**Problem details:**
Write out the entire listing below exactly as it appears, minus any pictures.

**Information supplied:**
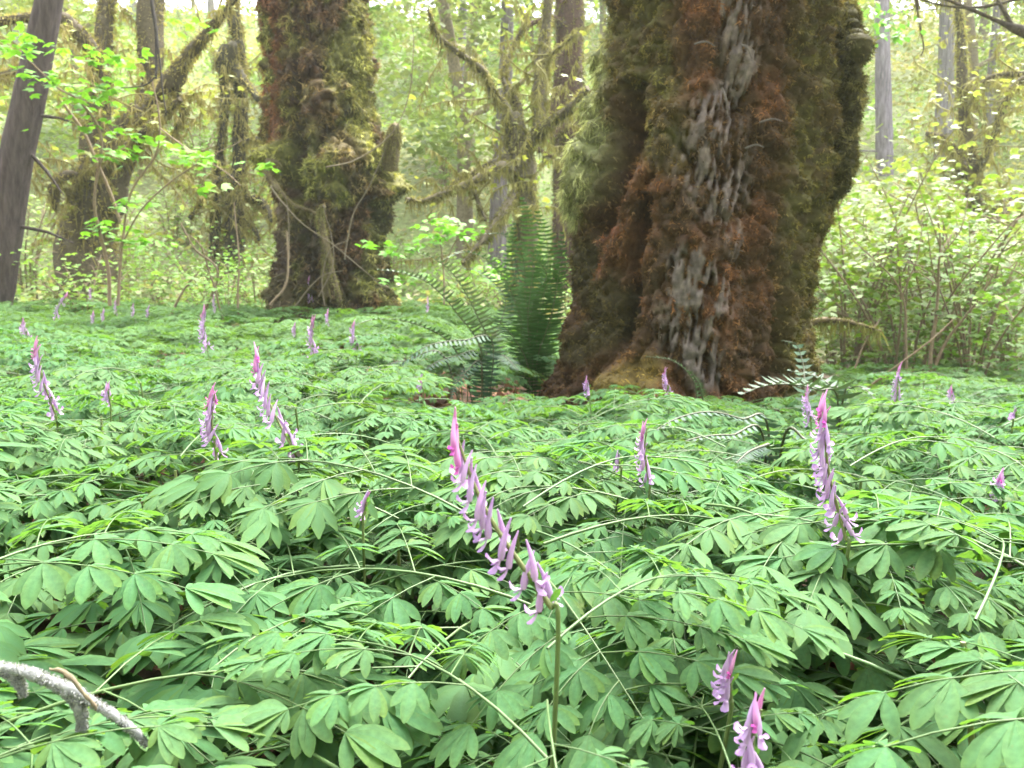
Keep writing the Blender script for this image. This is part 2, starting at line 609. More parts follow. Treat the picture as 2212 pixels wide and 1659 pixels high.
# ---- big tree, right of centre
BL = [(-400, 1335), (-200, 1312), (0, 1300), (100, 1288), (180, 1268), (230, 1250), (290, 1236), (350, 1216), (420, 1210), (470, 1216), (520, 1230), (580, 1232), (650, 1222), (720, 1208), (790, 1190), (860, 1165), (1020, 1110)]
BR = [(-400, 1790), (-200, 1812), (0, 1830), (60, 1832), (120, 1828), (200, 1822), (300, 1816), (400, 1812), (480, 1804), (540, 1786), (620, 1772), (700, 1764), (800, 1762), (860, 1770), (1020, 1815)]
UL = [(-30, 1790), (60, 1780), (120, 1765), (250, 1750), (400, 1745), (470, 1742), (540, 1736)]
UR = [(-30, 1812), (60, 1842), (120, 1862), (170, 1872), (290, 1876), (350, 1862), (420, 1832), (480, 1798), (540, 1766)]
big = thing('giant_maple_tree', 'huge old trunk thickly furred with rusty brown and olive moss, right of centre', 'tree', (float(BIG_C[0]), float(BIG_C[1]), gz(BIG_C[0], BIG_C[1])))
OFFB = -np.array(big.location)


def big_groove(px, py):
    d = -0.30 * capsule(px, py, [(1360, 195, 26), (1345, 290, 44), (1330, 400, 40), (1300, 490, 26)], 0)
    d += -0.20 * capsule(px, py, [(1402, 430, 16), (1392, 520, 22), (1372, 640, 20), (1352, 730, 18)], 0)
    d += -0.20 * capsule(px, py, [(1765, 440, 12), (1720, 560, 12), (1690, 680, 16), (1683, 800, 18)], 0)
    d += -0.08 * capsule(px, py, [(1250, 660, 10), (1258, 780, 14)], 0)
    d += 0.10 * capsule(px, py, [(1500, 300, 110), (1480, 620, 110), (1480, 850, 150)], 0)
    d += 0.16 * capsule(px, py, [(1350, 840, 60), (1400, 880, 70)], 0)
    d += 0.06 * capsule(px, py, [(1250, 330, 30), (1230, 440, 34)], 0)
    return d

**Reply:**
Keep writing the Blender script for this image. This is part 2, starting at line 609. More parts follow. Treat the picture as 2212 pixels wide and 1659 pixels high.
# ---- big tree, right of centre
BL = [(-400, 1335), (-200, 1312), (0, 1300), (100, 1288), (180, 1268), (230, 1250), (290, 1236), (350, 1216), (420, 1210), (470, 1216), (520, 1230), (580, 1232), (650, 1222), (720, 1208), (790, 1190), (860, 1165), (1020, 1110)]
BR = [(-400, 1790), (-200, 1812), (0, 1830), (60, 1832), (120, 1828), (200, 1822), (300, 1816), (400, 1812), (480, 1804), (540, 1786), (620, 1772), (700, 1764), (800, 1762), (860, 1770), (1020, 1815)]
UL = [(-30, 1790), (60, 1780), (120, 1765), (250, 1750), (400, 1745), (470, 1742), (540, 1736)]
UR = [(-30, 1812), (60, 1842), (120, 1862), (170, 1872), (290, 1876), (350, 1862), (420, 1832), (480, 1798), (540, 1766)]
big = thing('giant_maple_tree', 'huge old trunk thickly furred with rusty brown and olive moss, right of centre', 'tree', (float(BIG_C[0]), float(BIG_C[1]), gz(BIG_C[0], BIG_C[1])))
OFFB = -np.array(big.location)


def big_groove(px, py):
    d = -0.30 * capsule(px, py, [(1360, 195, 26), (1345, 290, 44), (1330, 400, 40), (1300, 490, 26)], 0)
    d += -0.20 * capsule(px, py, [(1402, 430, 16), (1392, 520, 22), (1372, 640, 20), (1352, 730, 18)], 0)
    d += -0.20 * capsule(px, py, [(1765, 440, 12), (1720, 560, 12), (1690, 680, 16), (1683, 800, 18)], 0)
    d += -0.08 * capsule(px, py, [(1250, 660, 10), (1258, 780, 14)], 0)
    d += 0.10 * capsule(px, py, [(1500, 300, 110), (1480, 620, 110), (1480, 850, 150)], 0)
    d += 0.16 * capsule(px, py, [(1350, 840, 60), (1400, 880, 70)], 0)
    d += 0.06 * capsule(px, py, [(1250, 330, 30), (1230, 440, 34)], 0)
    return d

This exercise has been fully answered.